Ingrid Betancourt on Surviving in the Jungle

The jungle has often been a metaphor for the breakdown of morality. Think “Heart of Darkness” or “Aguirre: Wrath of God.” And now we have a true story to add to those classics—that of Ingrid Betancourt, the former Colombian presidential candidate who was kidnapped and held for six years by guerrillas. Her new memoir “Even Silence Has an End” documents her captivity and the insights she gained into human psychology. “I realized that there are not good people and bad people; we all have in ourselves some good and some bad,” she says.


In her Big Think interview, Betancourt tells us that keeping her sanity required actively disobeying her guards. “Once you don’t have freedom and you’re obliged to do many things you don’t want and it becomes a routine, then your identity is at stake because you can feel that you are not anymore yourself, that you are what they want you to be,” she says. “You can lose yourself.” Having their power stripped by the guards also inclined the prisoners to turn on each other, she says. “Many times I thought that we were behaving like kids in a school environment in the sense that there was very little perspective of our behavior.”

Betancourt responds to the harsh criticism that some of her fellow captives levied at her in their own memoir. Some of the criticism was fueled by resentment, she says. “In the jungle we always had news about the hostages and only one name kept popping up all the time and it was my name and for some of my companions that was insulting.” They felt like they deserved equal coverage, and Betancourt found it difficult to convey that she didn’t want to be the subject of so much press.
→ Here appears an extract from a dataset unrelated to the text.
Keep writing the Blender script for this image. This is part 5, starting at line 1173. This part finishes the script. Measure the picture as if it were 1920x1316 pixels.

But she also tells us that her and one of the other prisoners had “a character problem.”

Betancourt also speaks about her native Colombia and the scourge of corruption. “The most important problem we have to address today is [that] corruption has turned to be a way of targeting the poor,” she says. Colombia has one of the largest populations of displaced peoples in the world because warlords steal land from the peasants in order to get rich growing coca. “In Columbia today we have 16% of the population … owning 90% of the land,” she tells us.
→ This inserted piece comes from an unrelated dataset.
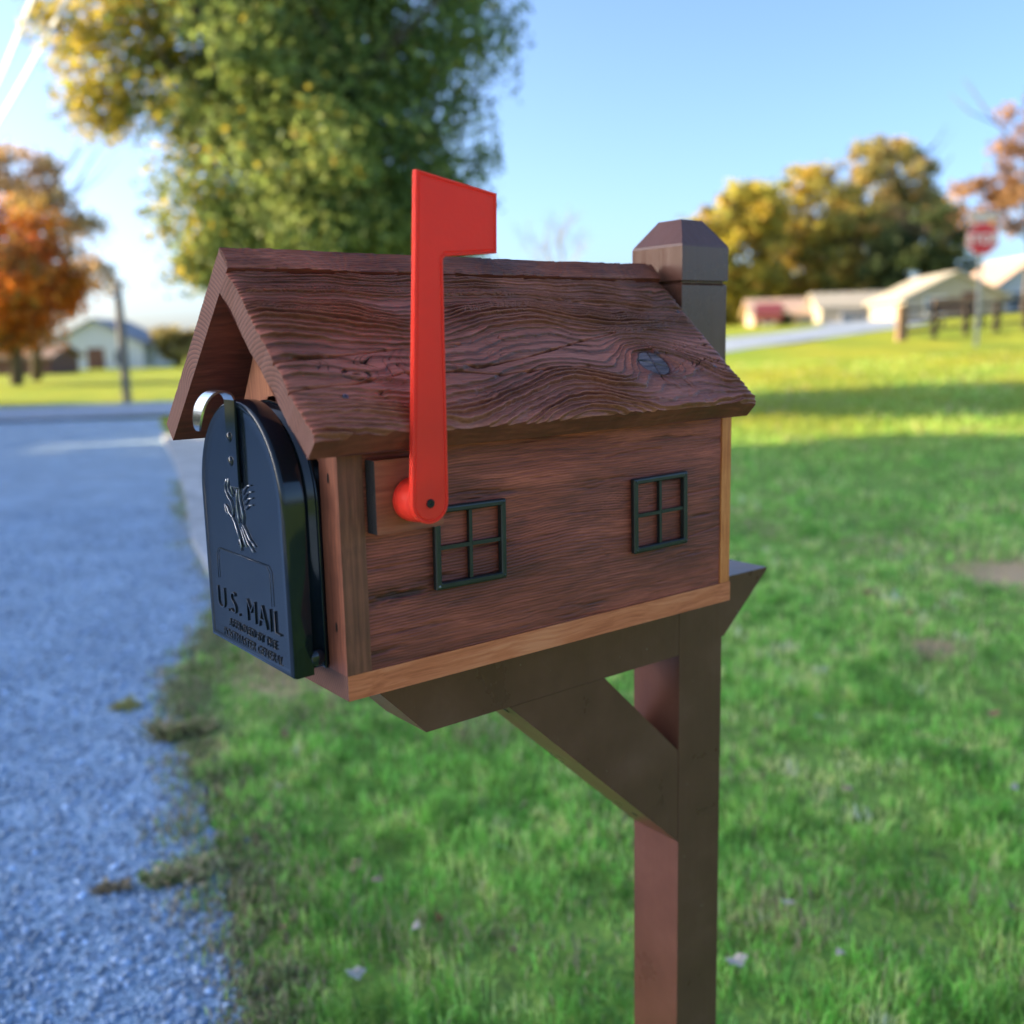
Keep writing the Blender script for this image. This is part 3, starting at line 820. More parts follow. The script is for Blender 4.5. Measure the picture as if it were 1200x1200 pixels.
def gravelmat(name, cols, scale, bump):
    m, nt, b = newmat(name)
    tc = N(nt, 'ShaderNodeTexCoord')
    vo = N(nt, 'ShaderNodeTexVoronoi', i_Scale=scale); L(nt, tc.outputs['Object'], vo.inputs['Vector'])
    n = N(nt, 'ShaderNodeTexNoise', i_Scale=2.2, i_Detail=6.0, i_Roughness=.65); L(nt, tc.outputs['Object'], n.inputs['Vector'])
    sx = N(nt, 'ShaderNodeSeparateColor'); L(nt, vo.outputs['Color'], sx.inputs['Color'])
    r = ramp(nt, sx.outputs['Red'], [(.0, cols[0]), (.55, cols[1]), (.9, cols[2]), (1.0, cols[3])])
    mx = N(nt, 'ShaderNodeMix', data_type='RGBA', blend_type='MULTIPLY'); mx.inputs['Factor'].default_value = .8
    r2 = ramp(nt, n.outputs['Fac'], [(.35, (.68, .70, .72)), (.65, (1.15, 1.13, 1.1))])
    L(nt, r.outputs['Color'], mx.inputs['A']); L(nt, r2.outputs['Color'], mx.inputs['B'])
    L(nt, mx.outputs['Result'], b.inputs['Base Color']); b.inputs['Roughness'].default_value = .75
    bp = N(nt, 'ShaderNodeBump', i_Strength=bump, i_Distance=.012); bp.invert = True
    L(nt, vo.outputs['Distance'], bp.inputs['Height']); L(nt, bp.outputs['Normal'], b.inputs['Normal'])
    return m
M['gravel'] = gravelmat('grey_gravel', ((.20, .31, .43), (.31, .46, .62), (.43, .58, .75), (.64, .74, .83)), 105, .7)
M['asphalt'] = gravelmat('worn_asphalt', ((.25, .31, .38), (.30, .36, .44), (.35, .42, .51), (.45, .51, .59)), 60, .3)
M['concrete'] = plain('pale_concrete', (.46, .46, .45), .85, var=.35, scale=5, bump=.5, bscale=60)

xs = np.concatenate([-np.geomspace(900, 16, 26), np.linspace(-15, 15, 121), np.geomspace(16, 900, 26)])
ys = np.concatenate([-np.geomspace(300, 10, 12), np.linspace(-8, 40, 193), np.geomspace(42, 1500, 40)])
lawn = tag(sheet('lawn', xs, ys, hzn, M['lawn']), None, None, None, 'structure')

# gravel shoulder / lane on the left: follows the lawn edge
ysg = np.concatenate([np.linspace(-6, 1.5, 30), np.linspace(1.52, 7, 420), np.linspace(7.2, 20.5, 50)])
ex_ = edge_x(ysg)
rows = []
T = np.linspace(0, 1, 30) ** 1.5
gx = ex_[:, None] + (-17 - ex_[:, None]) * T[None]
gy = np.repeat(ysg[:, None], len(T), 1)
gv = np.stack([gx.ravel(), gy.ravel(), (hzn(gx, gy) + .006).ravel()], 1)
gi = np.arange(gx.size).reshape(gx.shape)
gq = np.stack([gi[:-1, 1:], gi[:-1, :-1], gi[1:, :-1], gi[1:, 1:]], -1).reshape(-1, 4)
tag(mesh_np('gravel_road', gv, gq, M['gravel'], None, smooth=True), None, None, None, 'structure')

# street crossing behind
cl = np.array([(-60, 15.0), (-30, 19.5), (-18, 21.3), (-10, 22.6), (0, 26.0), (8, 33.0), (16, 45.0), (22, 60.0), (26, 90)])
tt = np.linspace(0, 1, 120)
seglen = np.r_[0, np.cumsum(np.hypot(*np.diff(cl, axis=0).T))]
cx = np.interp(tt * seglen[-1], seglen, cl[:, 0]); cy = np.interp(tt * seglen[-1], seglen, cl[:, 1])
k = np.ones(9) / 9
cx[4:-4] = np.convolve(cx, k, 'valid'); cy[4:-4] = np.convolve(cy, k, 'valid')
tx, ty = np.gradient(cx), np.gradient(cy); ln = np.hypot(tx, ty); nx, ny = -ty / ln, tx / ln
offs = np.linspace(-2.6, 2.6, 9)
rx = cx[:, None] + nx[:, None] * offs; ry = cy[:, None] + ny[:, None] * offs
rv = np.stack([rx.ravel(), ry.ravel(), (hz(rx, ry) + .035).ravel()], 1)
ri = np.arange(rx.size).reshape(rx.shape)
rq = np.stack([ri[:-1, :-1], ri[1:, :-1], ri[1:, 1:], ri[:-1, 1:]], -1).reshape(-1, 4)
tag(mesh_np('street', rv, rq, M['asphalt'], None, smooth=True), None, None, None, 'structure')

# concrete kerb walk beside the gravel
bm = bmesh.new()
kp = [(-1.66, 5.35, .50), (-1.80, 5.8, .65), (-2.30, 7.0, .75), (-3.16, 9.5, .8), (-4.3, 12.6, .8), (-5.42, 15.5, .8)]
rings = []
for (x, y, w_) in kp:
    z = float(hz(x, y))
    rings.append([(x, y, z - .1), (x + w_, y + w_ * .36, z - .1), (x + w_, y + w_ * .36, z + .075), (x, y, z + .075)])
loft(bm, rings)
tag(frombm('kerb', bm, M['concrete'], None, bevel=.02), None, None, None, 'structure')

# loose stones
def stones(n):
    ico = bmesh.new(); bmesh.ops.create_icosphere(ico, subdivisions=1, radius=1)
    V0 = np.array([v.co[:] for v in ico.verts]); ico.verts.index_update()
    F0 = np.array([[v.index for v in f.verts] for f in ico.faces]); ico.free()
    y = 1.3 + 7.5 * rng.random(n) ** 1.9
    x0 = edge_x(y); x = x0 + .16 * (rng.random(n) < .05) * rng.random(n) - rng.random(n) * (y * .52 + .2 + x0 + .25).clip(.15, 4)
    s = .0035 + .007 * rng.random(n) ** 2.5
    nv = len(V0)
    q = rng.normal(size=(n, nv, 3)) * .22
    v = (V0[None] + q) * (s[:, None, None] * np.array([1.2, 1, .7])[None, None] * (.7 + .6 * rng.random((n, 1, 3))))
    a = rng.random(n) * 6.28; c, d = np.cos(a)[:, None], np.sin(a)[:, None]
    vx = v[..., 0] * c - v[..., 1] * d + x[:, None]; vy = v[..., 0] * d + v[..., 1] * c + y[:, None]
    vz = v[..., 2] + (hzn(x, y) + .006 + s * .35)[:, None]
    f = (F0[None] + (np.arange(n) * nv)[:, None, None]).reshape(-1, 3)
    t = (.17 + .28 * rng.random(n) ** 1.6 + .25 * (rng.random(n) > .94))
    tint = np.stack([t * 1.0, t * 1.3, t * 1.7], 1)
    cols = np.repeat(tint, nv, 0)
    return mesh_np('gravel_stones', np.stack([vx, vy, vz], -1).reshape(-1, 3), f, M['stone'], None, cols)
m, nt, b = newmat('stone'); at = N(nt, 'ShaderNodeAttribute', attribute_name='col'); L(nt, at.outputs['Color'], b.inputs['Base Color']); b.inputs['Roughness'].default_value = .7
M['stone'] = m
tag(stones(16000), 'loose grey gravel stones scattered over the lane', 'gravel', None, 'stuff')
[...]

Finally, she talks about how her experience has changed her life since being rescued. First of all, she realized she hated politics. She also realized that people have the freedom to determine what sort of person they want to become, but they so often settle for less than their potential. “This society we’re in allows us too much to be like cockroach,” she says. “We’re too passive. We’re feeding on too much rubbish and I think we should strive to just shrug away that comfort zone and be able to get the most of each one of us, which means restructuring the way we deal with time and the priorities we have in life.”